Уже в преклонном возрасте, а еще больше уже после смерти, он стал, к несчастью, любимцем прессы, то есть человеком известным не за то, что он совершил, а за то, что просто был известен. Ходило много историй о нем и о его знаменитых удачных выражениях. Например, его ночная встреча с Анной Ахматовой в Ленинграде в 1945 году стала предметом научных статей, и даже темой книги, которая воспевала эту встречу как величайшее литературное событие XX века. Я совершенно уверен в том, что ему не понравилась бы такая поверхностная слава.
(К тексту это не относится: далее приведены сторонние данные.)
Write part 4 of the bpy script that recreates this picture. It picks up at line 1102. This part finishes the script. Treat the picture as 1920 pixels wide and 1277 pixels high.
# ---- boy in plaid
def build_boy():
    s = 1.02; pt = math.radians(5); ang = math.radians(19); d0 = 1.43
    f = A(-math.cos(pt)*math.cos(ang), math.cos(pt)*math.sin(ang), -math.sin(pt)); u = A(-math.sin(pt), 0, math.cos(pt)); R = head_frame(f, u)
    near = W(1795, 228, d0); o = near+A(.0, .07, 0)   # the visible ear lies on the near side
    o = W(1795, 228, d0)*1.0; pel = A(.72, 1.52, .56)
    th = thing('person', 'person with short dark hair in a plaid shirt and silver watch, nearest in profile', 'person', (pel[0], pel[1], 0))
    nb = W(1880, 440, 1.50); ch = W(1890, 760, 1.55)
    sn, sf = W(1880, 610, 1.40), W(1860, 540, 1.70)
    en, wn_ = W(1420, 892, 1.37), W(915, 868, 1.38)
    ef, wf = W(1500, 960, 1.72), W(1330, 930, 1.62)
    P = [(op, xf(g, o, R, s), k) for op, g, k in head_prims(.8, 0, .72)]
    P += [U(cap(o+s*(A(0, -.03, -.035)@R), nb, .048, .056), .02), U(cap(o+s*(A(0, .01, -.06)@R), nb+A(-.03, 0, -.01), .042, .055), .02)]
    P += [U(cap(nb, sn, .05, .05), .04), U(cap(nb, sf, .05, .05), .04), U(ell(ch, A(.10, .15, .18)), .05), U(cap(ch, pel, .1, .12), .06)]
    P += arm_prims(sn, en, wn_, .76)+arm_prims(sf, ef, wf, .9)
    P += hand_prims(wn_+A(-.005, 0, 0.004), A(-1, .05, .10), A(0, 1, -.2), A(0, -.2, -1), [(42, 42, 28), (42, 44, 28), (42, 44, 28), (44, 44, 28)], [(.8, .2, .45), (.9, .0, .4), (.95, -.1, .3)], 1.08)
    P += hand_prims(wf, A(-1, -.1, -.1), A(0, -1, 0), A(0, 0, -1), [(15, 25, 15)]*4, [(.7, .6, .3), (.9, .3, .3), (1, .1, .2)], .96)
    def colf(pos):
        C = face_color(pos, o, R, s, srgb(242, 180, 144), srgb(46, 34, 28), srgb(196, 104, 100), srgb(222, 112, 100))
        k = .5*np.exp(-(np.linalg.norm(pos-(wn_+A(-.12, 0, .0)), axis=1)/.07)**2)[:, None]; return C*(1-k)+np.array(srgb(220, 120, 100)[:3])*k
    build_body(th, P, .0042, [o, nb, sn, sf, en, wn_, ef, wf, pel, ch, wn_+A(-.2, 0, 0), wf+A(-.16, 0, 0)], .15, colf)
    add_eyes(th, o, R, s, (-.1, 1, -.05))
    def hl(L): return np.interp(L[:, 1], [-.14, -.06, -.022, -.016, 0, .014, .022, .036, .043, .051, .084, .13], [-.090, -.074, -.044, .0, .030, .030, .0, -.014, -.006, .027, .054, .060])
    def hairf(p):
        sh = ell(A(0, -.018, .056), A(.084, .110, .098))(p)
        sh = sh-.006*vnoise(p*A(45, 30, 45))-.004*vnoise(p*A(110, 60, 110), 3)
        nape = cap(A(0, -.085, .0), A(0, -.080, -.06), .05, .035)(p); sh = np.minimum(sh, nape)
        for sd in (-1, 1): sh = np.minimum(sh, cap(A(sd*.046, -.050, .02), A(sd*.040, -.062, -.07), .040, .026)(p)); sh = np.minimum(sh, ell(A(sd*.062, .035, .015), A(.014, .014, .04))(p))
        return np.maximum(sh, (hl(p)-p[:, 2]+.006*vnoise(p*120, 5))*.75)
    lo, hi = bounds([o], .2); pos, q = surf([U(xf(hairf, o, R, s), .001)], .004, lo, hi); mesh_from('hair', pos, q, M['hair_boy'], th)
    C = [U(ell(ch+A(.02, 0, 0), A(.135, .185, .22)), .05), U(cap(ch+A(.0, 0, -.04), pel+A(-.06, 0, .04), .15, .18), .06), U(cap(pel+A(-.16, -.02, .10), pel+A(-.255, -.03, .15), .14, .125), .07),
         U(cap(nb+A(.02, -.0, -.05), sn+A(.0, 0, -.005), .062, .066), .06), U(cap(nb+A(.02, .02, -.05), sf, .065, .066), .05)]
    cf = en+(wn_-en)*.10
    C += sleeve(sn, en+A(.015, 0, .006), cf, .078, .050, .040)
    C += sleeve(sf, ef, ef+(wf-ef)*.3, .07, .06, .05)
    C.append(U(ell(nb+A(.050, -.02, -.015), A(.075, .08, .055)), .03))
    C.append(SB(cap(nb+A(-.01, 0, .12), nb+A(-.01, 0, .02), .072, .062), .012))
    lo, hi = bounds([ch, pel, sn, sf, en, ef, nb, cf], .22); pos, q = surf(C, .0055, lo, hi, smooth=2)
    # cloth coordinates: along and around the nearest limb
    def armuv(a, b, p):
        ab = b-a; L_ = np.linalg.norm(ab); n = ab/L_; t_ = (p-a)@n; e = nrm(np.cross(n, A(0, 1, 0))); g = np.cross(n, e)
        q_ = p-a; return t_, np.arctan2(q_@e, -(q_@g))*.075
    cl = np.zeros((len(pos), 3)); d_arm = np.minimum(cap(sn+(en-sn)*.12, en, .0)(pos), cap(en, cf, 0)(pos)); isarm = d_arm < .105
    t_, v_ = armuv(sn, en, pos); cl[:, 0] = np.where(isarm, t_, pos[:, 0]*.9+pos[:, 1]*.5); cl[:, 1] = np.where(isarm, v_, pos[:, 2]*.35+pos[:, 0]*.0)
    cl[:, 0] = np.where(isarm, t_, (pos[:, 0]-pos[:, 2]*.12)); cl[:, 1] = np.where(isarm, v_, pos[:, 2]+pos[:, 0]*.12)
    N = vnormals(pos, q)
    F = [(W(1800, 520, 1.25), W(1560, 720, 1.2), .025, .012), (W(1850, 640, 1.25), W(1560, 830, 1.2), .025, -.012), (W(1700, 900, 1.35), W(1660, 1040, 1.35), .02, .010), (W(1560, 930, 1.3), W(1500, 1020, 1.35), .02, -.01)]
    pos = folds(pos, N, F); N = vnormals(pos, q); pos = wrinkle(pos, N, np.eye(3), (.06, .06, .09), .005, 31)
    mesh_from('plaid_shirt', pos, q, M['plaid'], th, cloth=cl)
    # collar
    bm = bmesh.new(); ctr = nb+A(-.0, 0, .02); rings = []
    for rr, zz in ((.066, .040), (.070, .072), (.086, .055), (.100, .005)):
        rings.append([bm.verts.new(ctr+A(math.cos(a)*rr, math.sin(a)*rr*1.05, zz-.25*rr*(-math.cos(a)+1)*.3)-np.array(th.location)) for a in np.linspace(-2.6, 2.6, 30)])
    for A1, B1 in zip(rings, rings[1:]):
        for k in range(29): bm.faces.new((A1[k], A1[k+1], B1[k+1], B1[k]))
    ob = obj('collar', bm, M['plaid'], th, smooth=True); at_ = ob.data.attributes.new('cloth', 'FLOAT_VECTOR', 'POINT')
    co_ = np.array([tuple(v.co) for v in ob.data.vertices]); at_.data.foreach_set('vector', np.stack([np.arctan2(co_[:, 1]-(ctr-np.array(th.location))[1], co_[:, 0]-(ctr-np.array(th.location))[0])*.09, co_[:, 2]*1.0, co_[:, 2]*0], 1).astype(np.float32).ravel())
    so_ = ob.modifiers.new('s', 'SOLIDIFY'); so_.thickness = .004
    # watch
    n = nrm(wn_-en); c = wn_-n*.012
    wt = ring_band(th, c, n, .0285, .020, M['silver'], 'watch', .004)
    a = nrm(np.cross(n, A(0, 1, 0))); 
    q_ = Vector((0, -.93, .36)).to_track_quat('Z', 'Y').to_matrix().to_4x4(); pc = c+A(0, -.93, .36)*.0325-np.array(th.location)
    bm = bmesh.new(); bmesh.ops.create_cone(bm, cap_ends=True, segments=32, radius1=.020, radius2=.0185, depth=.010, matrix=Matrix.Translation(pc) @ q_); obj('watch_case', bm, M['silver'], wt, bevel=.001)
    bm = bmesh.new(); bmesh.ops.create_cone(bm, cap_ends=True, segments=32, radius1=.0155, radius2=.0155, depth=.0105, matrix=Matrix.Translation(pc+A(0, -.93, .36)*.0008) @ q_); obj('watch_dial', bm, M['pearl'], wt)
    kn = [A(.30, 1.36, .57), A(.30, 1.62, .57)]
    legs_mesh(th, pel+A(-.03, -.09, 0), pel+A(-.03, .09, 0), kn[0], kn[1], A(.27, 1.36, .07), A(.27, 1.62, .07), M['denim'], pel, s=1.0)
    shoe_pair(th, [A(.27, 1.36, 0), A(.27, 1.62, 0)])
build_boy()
Снизошедшая на него после смерти слава выдающегося мыслителя нашего времени была, конечно, преувеличением, потому что, как и сам он осознавал, он не был мыслителем такого масштаба, как Фридрих фон Хайек, или Карл Поппер, или ряд других, чьи имена приходят на ум. Он был не столько творческой личностью, создающей новое, сколько личностью, осмысливающей мысли других.